Philippe Halsman, Jean Cocteau, New York, 1949
© Philippe Halsman / Magnum Photos
 

As the largest retrospective ever organized in Italy dedicated to Jean Cocteau (1889–1963), the enfant terrible of the French twentieth-century art scene, the exhibition gathers loans from prestigious public institutions and private collections. It highlights in 150 works - drawings, graphics, jewelry, tapestries, historical documents, books, magazines, photographs, documentaries, and films directed by Cocteau - the innovative visual aspects of his oeuvre.

Poet, novelist, playwright, and critic, Cocteau was also a gifted and highly original draftsman, graphic artist, muralist, fashion-jewelry-and-textile designer, and filmmaker. Due to his eclectic nature, he could easily be described as a modern-age “Renaissance man” whose extraordinary versatility left an indelible mark on twentieth-century art.

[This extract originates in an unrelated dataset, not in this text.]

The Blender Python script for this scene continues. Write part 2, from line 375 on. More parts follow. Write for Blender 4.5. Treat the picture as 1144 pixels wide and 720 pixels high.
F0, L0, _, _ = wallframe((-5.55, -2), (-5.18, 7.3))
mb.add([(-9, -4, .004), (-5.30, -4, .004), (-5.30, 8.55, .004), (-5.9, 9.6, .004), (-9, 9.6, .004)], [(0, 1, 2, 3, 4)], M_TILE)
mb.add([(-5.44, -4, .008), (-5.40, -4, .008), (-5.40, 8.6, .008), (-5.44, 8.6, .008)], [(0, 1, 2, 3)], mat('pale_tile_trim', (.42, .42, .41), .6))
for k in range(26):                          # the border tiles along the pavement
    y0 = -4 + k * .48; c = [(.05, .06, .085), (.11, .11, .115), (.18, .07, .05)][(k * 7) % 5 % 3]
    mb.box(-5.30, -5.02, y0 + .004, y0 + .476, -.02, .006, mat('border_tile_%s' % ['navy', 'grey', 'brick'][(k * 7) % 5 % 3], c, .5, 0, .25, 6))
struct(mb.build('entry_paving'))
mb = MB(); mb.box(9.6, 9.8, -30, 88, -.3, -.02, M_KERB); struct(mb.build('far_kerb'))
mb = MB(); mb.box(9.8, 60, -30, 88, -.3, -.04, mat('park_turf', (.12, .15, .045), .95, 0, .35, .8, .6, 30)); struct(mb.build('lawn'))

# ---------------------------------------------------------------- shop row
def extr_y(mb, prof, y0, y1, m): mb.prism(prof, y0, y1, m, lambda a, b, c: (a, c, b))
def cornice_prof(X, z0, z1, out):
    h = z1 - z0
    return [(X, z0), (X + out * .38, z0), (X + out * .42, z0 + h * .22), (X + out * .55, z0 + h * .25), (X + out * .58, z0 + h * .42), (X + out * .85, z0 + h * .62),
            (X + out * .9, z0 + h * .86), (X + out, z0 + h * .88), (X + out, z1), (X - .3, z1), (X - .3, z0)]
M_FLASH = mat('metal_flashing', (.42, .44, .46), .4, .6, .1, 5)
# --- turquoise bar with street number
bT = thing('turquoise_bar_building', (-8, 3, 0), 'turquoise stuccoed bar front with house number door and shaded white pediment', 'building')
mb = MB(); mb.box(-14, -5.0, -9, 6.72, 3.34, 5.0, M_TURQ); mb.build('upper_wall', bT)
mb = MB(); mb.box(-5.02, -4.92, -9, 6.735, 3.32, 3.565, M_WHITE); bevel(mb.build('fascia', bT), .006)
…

His circle included such artists as Josephine Baker, Coco Chanel, Sergei Diaghilev, Edith Piaf, Pablo Picasso, and Tristan Tzara. However, the frank assertion of his homosexuality and the opium addiction he never attempted to conceal, means he occupied a precarious position within the avant-garde. A man of the French establishment yet also subversive of it, Cocteau embodied the cultural, social, and political contradictions of his age.